Mid-winter is never a fair time to judge a seasonal restaurant, especially one that wants to thrive on Maryland produce. On the winter menu, the only vegetables on the small plate menu were deep-fried mushrooms, so the farm product that drew us in was a beet salad that turned out to be a mistake. Cubed beets. Slivered fennel. Huge chunks of soft onion. Oranges and goat cheese, all with a cup of quinoa dumped alongside.
My fear is that a real restaurant reviewer would stop in his tracks. Nothing held the salad together. The flavor was flat and bland. The fennel was too small to crunch. The onion so big that it felt sad. I want to see more quinoa in the world, but the next menu will hopefully edit that salad. My hope is that spring and summer will bring vegetables so delicious that White Oak can really put them front and center. Maybe the vegetables listed as "ala carte" are special enough be like small plates that we have had
Pure Wine Cafe or
Woodberry Kitchen.

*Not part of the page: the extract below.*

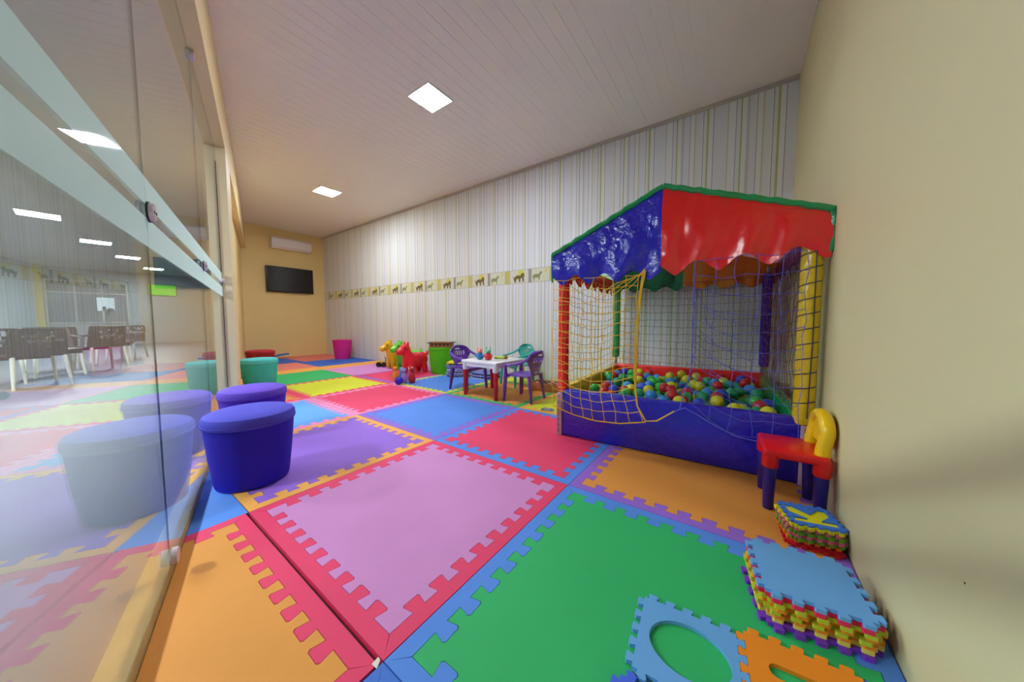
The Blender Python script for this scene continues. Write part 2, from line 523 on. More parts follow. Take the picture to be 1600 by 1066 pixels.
HL = [(-7.913, -1.677, 'left-most and largest glowing lamp of the row seen through the glass'), (-10.146, -1.049, 'second glowing hall lamp from the left in the row through the glass'),
      (-12.226, -0.467, 'third glowing hall lamp from the left in the row through the glass'), (-14.537, 0.224, 'farthest and smallest glowing lamp of the row, above the green screen')]
for x, y, l in HL: lamp(x, y, 0.42, m_hlamp, l, 'ceiling lamps of the hall behind glass', HH)
for x in (-5.7, -3.5, -1.3):  # unseen lamps added along the row, sending more light through the glass
    lamp(x, -3.87 - 0.2764 * x, 0.42, m_hlamp, 'unseen square hall ceiling lamp added nearer than the row seen through the glass', 'ceiling lamps of the hall behind glass', HH)

# ================================================================== WALL FITTINGS
# frieze pasted on the striped wall
m_fr = mat('frieze_paper', (208, 210, 196), rough=0.5)
fr = obj('wallpaper_frieze', box(bmesh.new(), XE, XR, YW - 0.002, YW - 0.0002, 1.335, 1.522), m_fr, smooth=0)
tag(fr, 'printed wallpaper frieze of small animals running along the striped wall', 'wallpaper border')
def print_part(name, polys, m, lift):
    M = Matrix(((1, 0, 0, 0), (0, 0, -1, YW - 0.002), (0, 1, 0, 0), (0, 0, 0, 1)))
    for p in polys:
        bm = bmesh.new(); prism(bm, p, 0, lift, M=M)
        obj(name, bm, m, fr, smooth=0)
MONKEY = [(-.075, -.06), (-.05, -.06), (-.045, -.02), (-.01, -.01), (.0, -.06), (.022, -.06), (.025, -.015), (.05, .0), (.06, -.06), (.085, -.06), (.08, -.005), (.09, .03), (.08, .055), (.055, .065), (.035, .05), (.03, .03), (-.03, .035), (-.06, .025), (-.08, .0), (-.1, .03), (-.106, .025), (-.09, -.01)]
LAMB = [(-.06, -.06), (-.047, -.06), (-.042, -.025), (.02, -.025), (.025, -.06), (.038, -.06), (.04, -.015), (.055, .02), (.075, .03), (.07, .05), (.05, .06), (.04, .045), (.02, .025), (-.05, .025), (-.07, .01), (-.075, -.02), (-.062, -.02)]
def rect(x0, x1, z0, z1): return [(x0, z0), (x1, z0), (x1, z1), (x0, z1)]
def shift(p, x, z, s=1.0): return [(a * s + x, b * s + z) for a, b in p]
zc = 1.4285
suns, och, bars, mk, lb, yst, cut = [], [], [], [], [], [], []
x = -6.6
k0 = math.ceil((XE + 0.25 + 0.837) / 0.722)
for k in range(-8, 5):
    c = -0.837 + 0.722 * k
    def ok(a, b): return a > XE + 0.005 and b < XR - 0.005
    if ok(c - .1, c + .1): mk.append(shift(MONKEY, c, zc - 0.015)); suns.append([(c + 0.035 + .062 * cos(2 * pi * j / 18), zc + 0.03 + .058 * sin(2 * pi * j / 18)) for j in range(18)])
    if ok(c - .25, c - .14): och.append(rect(c - .245, c - .15, 1.337, 1.52))
    if ok(c + .15, c + .21): bars.append(rect(c + .155, c + .205, 1.337, 1.52))
    if ok(c + .22, c + .38): lb.append(shift(LAMB, c + .295, zc - 0.012)); yst.append(rect(c + .21, c + .46, 1.35, 1.51)); cut.append([(c + .40, 1.44), (c + .44, 1.46), (c + .45, 1.515), (c + .42, 1.50)])
print_part('sun_print', suns, mat('print_yellow', (212, 207, 98)), 0.0006)
print_part('ochre_print', och, mat('print_ochre', (194, 188, 112)), 0.0004)
print_part('grey_print', bars, mat('print_grey', (150, 148, 146)), 0.0004)
print_part('pale_panel_print', yst, mat('print_pale', (208, 213, 186)), 0.0004)
print_part('animal_print', mk, mat('print_brown', (110, 96, 50)), 0.001)
print_part('animal_print', lb, mat('print_khaki', (140, 148, 100)), 0.001)
print_part('leaf_print', cut, mat('print_yellow', (212, 207, 98)), 0.0008)
print_part('edge_print', [rect(XE, XR, 1.335, 1.339), rect(XE, XR, 1.518, 1.522)], mat('print_line', (150, 150, 110)), 0.0008)

# television
t = thing('television', 'black flat television on the yellow end wall below the air conditioner', 'television', (XE, 1.50, 1.46))
m_tv = mat('tv_bezel', (18, 14, 18), rough=0.3)
obj('casing', box(bmesh.new(), 0.03, 0.075, -0.46, 0.46, 0, 0.56, 0.006), m_tv, t)
obj('screen', box(bmesh.new(), 0.075, 0.077, -0.447, 0.447, 0.025, 0.547), mat('tv_screen', (14, 8, 12), rough=0.12), t, smooth=0)
obj('wall_mount', box(bmesh.new(), 0.0, 0.03, -0.15, 0.15, 0.15, 0.42), m_tv, t, smooth=0)
# air conditioner
t = thing('air_conditioner', 'white split air conditioner high on the yellow end wall', 'air conditioner', (XE, 1.52, 2.40))
bm = bmesh.new()
prof = [(0, 0.02), (0.13, 0.0), (0.19, 0.05), (0.2, 0.2), (0.17, 0.24), (0, 0.24)]
Mx = Matrix(((1, 0, 0, 0), (0, 0, 1, 0), (0, 1, 0, 0), (0, 0, 0, 1)))
prism(bm, prof, -0.38, 0.38, M=Mx)
m_ac = mat('ac_white', (226, 222, 226), rough=0.35)
obj('body', bm, m_ac, t, smooth=25)
obj('air_flap', box(bmesh.new(), 0.135, 0.195, -0.34, 0.34, 0.012, 0.02, M=Matrix.Rotation(-0.5, 4, 'Y') @ Matrix.Translation((0.0, 0, 0.06))), mat('ac_flap', (205, 202, 206), rough=0.4), t, smooth=0)
obj('end_cap', box(bmesh.new(), 0.0, 0.19, -0.386, -0.381, 0.03, 0.235), m_ac, t, smooth=0)
obj('end_cap', box(bmesh.new(), 0.0, 0.19, 0.381, 0.386, 0.03, 0.235), m_ac, t, smooth=0)

# ================================================================== FLOOR MATS
FC = {'pink': (206, 138, 202), 'red': (232, 62, 108), 'orange': (226, 152, 66), 'green': (44, 180, 104), 'blue': (84, 140, 232),
      'deepblue': (66, 118, 214), 'purple': (150, 104, 214), 'yellow': (214, 222, 46), 'lightblue': (96, 164, 240), 'salmon': (236, 132, 122),
      'lilac': (208, 142, 212), 'rosepink': (236, 140, 190), 'borange': (238, 170, 82), 'royal': (48, 104, 206)}
def edge_teeth(d, dep, n, bw, tw, L=1.0):
    pts = [(d, d)]
    e0 = d + dep + 0.008
    pitch = (L - 2 * e0) / n
    for k in range(n):
        c = e0 + pitch * (k + 0.5)
        r = 0.006
        pts += [(c - bw, d), (c - tw, d + dep - r), (c - tw + r, d + dep), (c + tw - r, d + dep), (c + tw, d + dep - r), (c + bw, d)]
    return pts
def rot4(p, k, L=1.0):
    x, y = p
    for _ in range(k): x, y = L - y, x
    return (x, y)
D0, DEP, NT = 0.046, 0.040, 9
STRIP = [(0, 0), (1, 0), (1 - D0, D0)] + list(reversed(edge_teeth(D0, DEP, NT, 0.019, 0.0265)))
gg = 0.0016
CENTRE = []
for k in range(4): CENTRE += [rot4(p, k) for p in edge_teeth(D0 + gg, DEP, NT, 0.019 + gg, 0.0265 + gg)]
def shrink(p, g=0.0015): return [(0.5 + (x - 0.5) * (1 - 2 * g), max(y, g) if y < 0.5 else y) for x, y in p]
CACHE = {}
def mat_meshes():
    if 'c' not in CACHE:
        CACHE['c'] = mesh_from(prism(bmesh.new(), CENTRE, -0.02, 0.0), 'mat_centre', 0)
        for k in range(4):
            CACHE[k] = mesh_from(prism(bmesh.new(), [rot4(p, k) for p in shrink(STRIP)], -0.02, 0.0), 'mat_border', 0)
    return CACHE
def clipped(me, x0, y0, planes):
    bm = bmesh.new(); bm.from_mesh(me)
    for co, no in planes:
        lc = Vector((co[0] - x0, co[1] - y0, 0))
        r = bmesh.ops.bisect_plane(bm, geom=bm.verts[:] + bm.edges[:] + bm.faces[:], dist=1e-5, plane_co=lc, plane_no=Vector(no), clear_outer=True)
        ed = [e for e in bm.edges if e.is_boundary]
        if ed: bmesh.ops.holes_fill(bm, edges=ed, sides=0)
    if len(bm.faces) < 3:
        bm.free(); return None
    return mesh_from(bm, me.name + '_cut', 0)
P_GLASS = (gp(0, 0.004), (-GNRM.x, -GNRM.y, 0))
P_BACK = ((0, YW - 0.004), (0, 1, 0)); P_RIGHT = ((XR - 0.004, 0), (1, 0, 0)); P_END = ((XE + 0.004, 0), (-1, 0, 0))
def floor_mat(x0, y0, c, b, label, planes=(), strips=(0, 1, 2, 3), rz=0.0):
    C = mat_meshes()
    t = thing('floor_mat', label, 'floor mat', (x0, y0, 0.0), rz, 'large interlocking foam floor mats')
    items = [('centre_panel', C['c'], c)] + [('border_strip', C[k], b) for k in range(4)]
    for nm, me, colr in items:
        m2 = clipped(me, x0, y0, planes) if planes else me
        if m2 is None: continue
        o = obj(nm, m2, None, t)
        if planes: m2.materials.append(foam(colr, FC[colr]))
        else:
            if len(me.materials) == 0: me.materials.append(foam(colr, FC[colr]))
            o.material_slots[0].link = 'OBJECT'; o.material_slots[0].material = foam(colr, FC[colr])
    return t
G = [P_GLASS]
floor_mat(0, -1, 'pink', 'red', 'large mauve pink foam floor mat with crimson border in the foreground')
floor_mat(1, -1, 'green', 'blue', 'large green foam floor mat with blue border under the loose puzzle tiles', [P_RIGHT])
floor_mat(-1, -1, 'purple', 'borange', 'purple foam floor mat with orange border beside the blue pouf', G)
floor_mat(-2, -1, 'lightblue', 'rosepink', 'light blue foam floor mat with pink border behind the purple pouf', G)
floor_mat(-3, -1, 'orange', 'red', 'orange foam floor mat with red border behind the purple pouf', G)
floor_mat(-4, -1, 'borange', 'orange', 'sliver of orange foam floor mat beside the teal pouf', G)
floor_mat(-0.004, -2.010, 'orange', 'red', 'orange foam floor mat with crimson border cut along the glass wall', G)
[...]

We realized afterwards that we might have enjoyed kale or broccolini.
It takes ambition to be something special, and it takes time to work that ambition into meals like Woodberry and 8407 Kitchen Bar where this "farm to table" trend makes drama from simple ingredients. While we're waiting, I'm going back to White Oak for more dessert. We had a "Cookies and Cream." That's vanilla ice cream served with dark gingerbread cookies. Ice cream from South Mountain Creamery in Middletown. Cookies made with real ingredients that leave threads of ginger and a deep, intense flavor.
We both agreed that White Oak's cookies ranked up with
Le Comptoir, which makes many of the best desserts around. If anything, we'd want them notched into the ice cream so we could pick them up for dipping -- rather than lined with chocolate sauce and put under the ice cream.
White Oak is a cool place, and it's definitely worth seeking out on Rte 40. I want success for this round of new restaurants that want to be special enough to draw diners from across the county and reviewers from Baltimore -- White Oak,
Gadsby's Bar American, the
Highland Inn, and
Petit Louis. I want to give them time to do all that work.
Could someone explain the allure of beer lists on televisions? Kloby's Smokehouse has them. White Oak has two in the dining room. I don't have young eyes anymore, but I can't read them across the room. Even when I can, it is just a name. White Oak had a terrific two-page beer list with a paragraph on each beer. The descriptions helped me pick -- and made me want to order more.